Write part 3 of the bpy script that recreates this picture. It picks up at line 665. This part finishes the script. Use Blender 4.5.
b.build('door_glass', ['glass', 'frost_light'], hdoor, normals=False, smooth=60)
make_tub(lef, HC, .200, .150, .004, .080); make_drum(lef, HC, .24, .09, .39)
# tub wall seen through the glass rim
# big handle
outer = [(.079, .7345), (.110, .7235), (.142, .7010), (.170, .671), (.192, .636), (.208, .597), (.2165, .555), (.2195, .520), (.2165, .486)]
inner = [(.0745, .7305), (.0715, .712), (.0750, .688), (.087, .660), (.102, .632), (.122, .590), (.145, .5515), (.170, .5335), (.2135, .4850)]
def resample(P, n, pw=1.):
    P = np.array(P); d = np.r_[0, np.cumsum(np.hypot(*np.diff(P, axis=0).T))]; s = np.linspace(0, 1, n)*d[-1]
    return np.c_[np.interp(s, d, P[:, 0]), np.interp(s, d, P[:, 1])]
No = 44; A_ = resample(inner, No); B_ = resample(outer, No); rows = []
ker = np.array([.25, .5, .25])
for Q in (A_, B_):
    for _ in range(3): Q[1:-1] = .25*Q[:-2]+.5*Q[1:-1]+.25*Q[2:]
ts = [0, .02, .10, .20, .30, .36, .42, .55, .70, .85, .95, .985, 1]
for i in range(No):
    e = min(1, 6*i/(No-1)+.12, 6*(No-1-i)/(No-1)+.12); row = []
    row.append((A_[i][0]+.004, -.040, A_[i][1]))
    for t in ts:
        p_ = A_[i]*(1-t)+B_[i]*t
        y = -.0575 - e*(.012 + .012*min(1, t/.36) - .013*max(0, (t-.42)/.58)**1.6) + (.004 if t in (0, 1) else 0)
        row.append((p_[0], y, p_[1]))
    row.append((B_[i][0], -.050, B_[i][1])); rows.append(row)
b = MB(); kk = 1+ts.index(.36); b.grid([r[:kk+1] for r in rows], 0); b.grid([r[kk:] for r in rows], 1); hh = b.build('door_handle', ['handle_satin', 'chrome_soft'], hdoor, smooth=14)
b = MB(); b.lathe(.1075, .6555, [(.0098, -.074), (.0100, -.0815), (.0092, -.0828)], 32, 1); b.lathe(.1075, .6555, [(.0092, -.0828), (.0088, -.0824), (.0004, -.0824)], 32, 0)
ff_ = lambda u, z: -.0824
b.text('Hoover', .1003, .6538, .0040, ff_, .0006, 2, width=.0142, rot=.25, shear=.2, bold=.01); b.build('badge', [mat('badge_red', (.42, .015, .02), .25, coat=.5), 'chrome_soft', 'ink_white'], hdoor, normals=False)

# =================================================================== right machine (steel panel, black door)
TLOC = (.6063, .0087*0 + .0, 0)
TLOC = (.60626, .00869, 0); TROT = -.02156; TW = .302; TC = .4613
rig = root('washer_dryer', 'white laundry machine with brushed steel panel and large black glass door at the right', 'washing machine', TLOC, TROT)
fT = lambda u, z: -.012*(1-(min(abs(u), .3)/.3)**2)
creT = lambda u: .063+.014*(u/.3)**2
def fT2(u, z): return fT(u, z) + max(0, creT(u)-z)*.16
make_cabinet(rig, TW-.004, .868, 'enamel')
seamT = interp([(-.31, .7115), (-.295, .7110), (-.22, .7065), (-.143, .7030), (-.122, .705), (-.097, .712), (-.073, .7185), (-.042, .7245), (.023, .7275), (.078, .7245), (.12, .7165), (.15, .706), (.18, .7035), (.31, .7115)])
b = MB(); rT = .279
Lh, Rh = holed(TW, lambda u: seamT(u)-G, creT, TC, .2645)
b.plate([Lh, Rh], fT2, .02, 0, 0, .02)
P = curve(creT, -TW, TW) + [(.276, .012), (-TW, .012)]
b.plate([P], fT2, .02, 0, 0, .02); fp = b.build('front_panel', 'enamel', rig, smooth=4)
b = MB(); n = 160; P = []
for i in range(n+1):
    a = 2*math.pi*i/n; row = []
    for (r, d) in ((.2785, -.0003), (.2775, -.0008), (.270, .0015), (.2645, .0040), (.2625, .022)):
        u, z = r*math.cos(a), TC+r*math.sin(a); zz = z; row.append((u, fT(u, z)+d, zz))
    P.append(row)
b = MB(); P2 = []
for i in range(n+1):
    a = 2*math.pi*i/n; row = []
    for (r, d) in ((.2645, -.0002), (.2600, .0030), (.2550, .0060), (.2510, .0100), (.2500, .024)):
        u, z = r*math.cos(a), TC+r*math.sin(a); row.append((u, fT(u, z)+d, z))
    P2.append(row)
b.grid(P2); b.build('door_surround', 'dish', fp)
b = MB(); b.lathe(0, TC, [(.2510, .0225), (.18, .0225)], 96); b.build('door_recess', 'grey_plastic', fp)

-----

* **DIRECTION**: Give the complete listing a second time, exactly as it reads.

* **RESPONSE TO THIS TASK**:
Write part 3 of the bpy script that recreates this picture. It picks up at line 665. This part finishes the script. Use Blender 4.5.
b.build('door_glass', ['glass', 'frost_light'], hdoor, normals=False, smooth=60)
make_tub(lef, HC, .200, .150, .004, .080); make_drum(lef, HC, .24, .09, .39)
# tub wall seen through the glass rim
# big handle
outer = [(.079, .7345), (.110, .7235), (.142, .7010), (.170, .671), (.192, .636), (.208, .597), (.2165, .555), (.2195, .520), (.2165, .486)]
inner = [(.0745, .7305), (.0715, .712), (.0750, .688), (.087, .660), (.102, .632), (.122, .590), (.145, .5515), (.170, .5335), (.2135, .4850)]
def resample(P, n, pw=1.):
    P = np.array(P); d = np.r_[0, np.cumsum(np.hypot(*np.diff(P, axis=0).T))]; s = np.linspace(0, 1, n)*d[-1]
    return np.c_[np.interp(s, d, P[:, 0]), np.interp(s, d, P[:, 1])]
No = 44; A_ = resample(inner, No); B_ = resample(outer, No); rows = []
ker = np.array([.25, .5, .25])
for Q in (A_, B_):
    for _ in range(3): Q[1:-1] = .25*Q[:-2]+.5*Q[1:-1]+.25*Q[2:]
ts = [0, .02, .10, .20, .30, .36, .42, .55, .70, .85, .95, .985, 1]
for i in range(No):
    e = min(1, 6*i/(No-1)+.12, 6*(No-1-i)/(No-1)+.12); row = []
    row.append((A_[i][0]+.004, -.040, A_[i][1]))
    for t in ts:
        p_ = A_[i]*(1-t)+B_[i]*t
        y = -.0575 - e*(.012 + .012*min(1, t/.36) - .013*max(0, (t-.42)/.58)**1.6) + (.004 if t in (0, 1) else 0)
        row.append((p_[0], y, p_[1]))
    row.append((B_[i][0], -.050, B_[i][1])); rows.append(row)
b = MB(); kk = 1+ts.index(.36); b.grid([r[:kk+1] for r in rows], 0); b.grid([r[kk:] for r in rows], 1); hh = b.build('door_handle', ['handle_satin', 'chrome_soft'], hdoor, smooth=14)
b = MB(); b.lathe(.1075, .6555, [(.0098, -.074), (.0100, -.0815), (.0092, -.0828)], 32, 1); b.lathe(.1075, .6555, [(.0092, -.0828), (.0088, -.0824), (.0004, -.0824)], 32, 0)
ff_ = lambda u, z: -.0824
b.text('Hoover', .1003, .6538, .0040, ff_, .0006, 2, width=.0142, rot=.25, shear=.2, bold=.01); b.build('badge', [mat('badge_red', (.42, .015, .02), .25, coat=.5), 'chrome_soft', 'ink_white'], hdoor, normals=False)

# =================================================================== right machine (steel panel, black door)
TLOC = (.6063, .0087*0 + .0, 0)
TLOC = (.60626, .00869, 0); TROT = -.02156; TW = .302; TC = .4613
rig = root('washer_dryer', 'white laundry machine with brushed steel panel and large black glass door at the right', 'washing machine', TLOC, TROT)
fT = lambda u, z: -.012*(1-(min(abs(u), .3)/.3)**2)
creT = lambda u: .063+.014*(u/.3)**2
def fT2(u, z): return fT(u, z) + max(0, creT(u)-z)*.16
make_cabinet(rig, TW-.004, .868, 'enamel')
seamT = interp([(-.31, .7115), (-.295, .7110), (-.22, .7065), (-.143, .7030), (-.122, .705), (-.097, .712), (-.073, .7185), (-.042, .7245), (.023, .7275), (.078, .7245), (.12, .7165), (.15, .706), (.18, .7035), (.31, .7115)])
b = MB(); rT = .279
Lh, Rh = holed(TW, lambda u: seamT(u)-G, creT, TC, .2645)
b.plate([Lh, Rh], fT2, .02, 0, 0, .02)
P = curve(creT, -TW, TW) + [(.276, .012), (-TW, .012)]
b.plate([P], fT2, .02, 0, 0, .02); fp = b.build('front_panel', 'enamel', rig, smooth=4)
b = MB(); n = 160; P = []
for i in range(n+1):
    a = 2*math.pi*i/n; row = []
    for (r, d) in ((.2785, -.0003), (.2775, -.0008), (.270, .0015), (.2645, .0040), (.2625, .022)):
        u, z = r*math.cos(a), TC+r*math.sin(a); zz = z; row.append((u, fT(u, z)+d, zz))
    P.append(row)
b = MB(); P2 = []
for i in range(n+1):
    a = 2*math.pi*i/n; row = []
    for (r, d) in ((.2645, -.0002), (.2600, .0030), (.2550, .0060), (.2510, .0100), (.2500, .024)):
        u, z = r*math.cos(a), TC+r*math.sin(a); row.append((u, fT(u, z)+d, z))
    P2.append(row)
b.grid(P2); b.build('door_surround', 'dish', fp)
b = MB(); b.lathe(0, TC, [(.2510, .0225), (.18, .0225)], 96); b.build('door_recess', 'grey_plastic', fp)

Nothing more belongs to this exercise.